Chikki 101- Sobre Tempo

I. O tempo e a inscrição

1. A inscrição condensa existência numa superfície.

2. Estas inscrições que deixo são imagens profundas do espírito do tempo.

3. O tempo não existe como entidade independente, mas como construção humana que organiza a experiência.

4. As cicatrizes que deixo na folha inscrevem a radix dessa mesma construção.

5. Inscrevem o tempo que a existência habitou essa superfície.

II. O tempo enquanto condição ontológica

1. A existência só se dá no tempo.

2. O tempo não é chronos — sucessão empírica — mas kairós: estrutura de possibilidade do existir.

3. Ser e não-ser distinguem-se apenas na abertura temporal.

4. A finitude constitui a forma da existência.

5. O tempo organiza o ser até ao limite da morte.

III. O tempo e a consciência

1. A consciência só é pensável em temporalidade.

2. Opera sempre na distância do que deixou de ser.

3. O passado é retenção de um ausente.

4. O futuro é antecipação de um inexistente.

5. A consciência é reflexividade temporal.

IV. O tempo e a senilidade

1. A senilidade rompe a continuidade temporal da consciência.

2. O passado fragmenta-se em lacunas.

3. O futuro perde a sua função projetiva.

4. A ordem da sucessão torna-se incoerente.

5. A senilidade revela a dependência da consciência da estrutura temporal na construção do vivo.

V. O tempo e a dignidade da morte

1. A morte é o limite absoluto do tempo.

2. Esse limite confere densidade à existência.

3. Sem a morte não haveria inscrição nem memória.

4. Negar a morte é negar o valor do tempo.

5. A morte confirma que o tempo não nos pertence.

Conclusio: Tempo como Vulnerabilidade

I. O tempo não é chronos, mas kairós: não sucessão empírica, mas condição de possibilidade do existir.

II. A consciência só se dá na temporalidade: recordar e antecipar são formas da sua reflexividade.

III. A inscrição manifesta o tempo como rasto e prova de presença.

IV. A finitude confere densidade à vida, sendo a morte o seu limite constitutivo.

V. A senilidade revela a vulnerabilidade do existir: ao perder continuidade, a consciência mostra depender do corpo vivo.

VI. A morte confere dignidade ao tempo, pois só no limite este adquire sentido.

VII. A temporalidade cria a vulnerabilidade humana: é por sermos temporais que estamos expostos à perda e ao fim.

Reflexão Post-scriptum: Entre Chronos e Kairós

A tradição distingue entre chronos e kairós.
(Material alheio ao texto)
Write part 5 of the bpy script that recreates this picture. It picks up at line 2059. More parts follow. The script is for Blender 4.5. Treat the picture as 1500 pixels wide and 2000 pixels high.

O primeiro refere-se ao tempo mensurável, sucessão quantitativa de instantes, dimensão empírica.

O segundo designa o tempo vivo, qualitativo em que o ser se reconhece como finito e situado. A ontologia não trata o tempo físico, mas o tempo enquanto condição: não no fluxo cronológico, mas na possibilidade de presença e finitude.

É do kairós– tempo da possibilidade –que se funda a vulnerabilidade, pois só um ser temporal pode perder-se, antecipar o fim e inscrever a sua própria existência.